Zits cartoon which includes the phrase, "Über Bermuda, Dad."
© by Zits Partnership, used with permission of King Features Syndicate (June 16, 2004)

The influence of German and other languages on English is not a source of concern among most “language mavens.” In Germany, on the other hand, there are many who lament the increasing use of English-derived words in technology, business, advertising, and everyday speech, leading to a mixture often derisively called “Denglisch” (from “Deutsch” + “Englisch”). Words like “Bestseller,” “downloaden,” “Event,” “fit,” “Kids,” “live” (as in a “live broadcast”),“Lifestyle,” “Management,” “open air,” “relaxen,” “Service,” “shoppen,” and “Wellness,” are ubiquitous, but they comprise only a small percentage of the total German vocabulary and do not generally replace words already in the language. Those who fear the “Überfremdung” (excessive foreignization) of modern German generally overlook this fact about the contact between English and German.

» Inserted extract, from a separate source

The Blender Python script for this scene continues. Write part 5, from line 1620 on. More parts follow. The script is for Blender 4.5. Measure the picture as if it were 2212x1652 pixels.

Berliner Stadtreinigung public-service message, "We Kehr For You."
Berliner Stadtreinigung, 1999

It is fitting to end these thoughts on the question “How German Is American?” with a single image from today’s Germany. This is a public-service message from the Berlin municipal sanitation department (Berliner Stadtreinigung) informing the city’s residents, “We Kehr For You,” a play on the German verb “kehren” (to sweep). Not only do such examples of verbal creativity demonstrate that borrowing from a foreign language is a communicatively enriching process; they also show how the centuries-long interaction between German and American cultures continues today, affecting both sides of the Atlantic.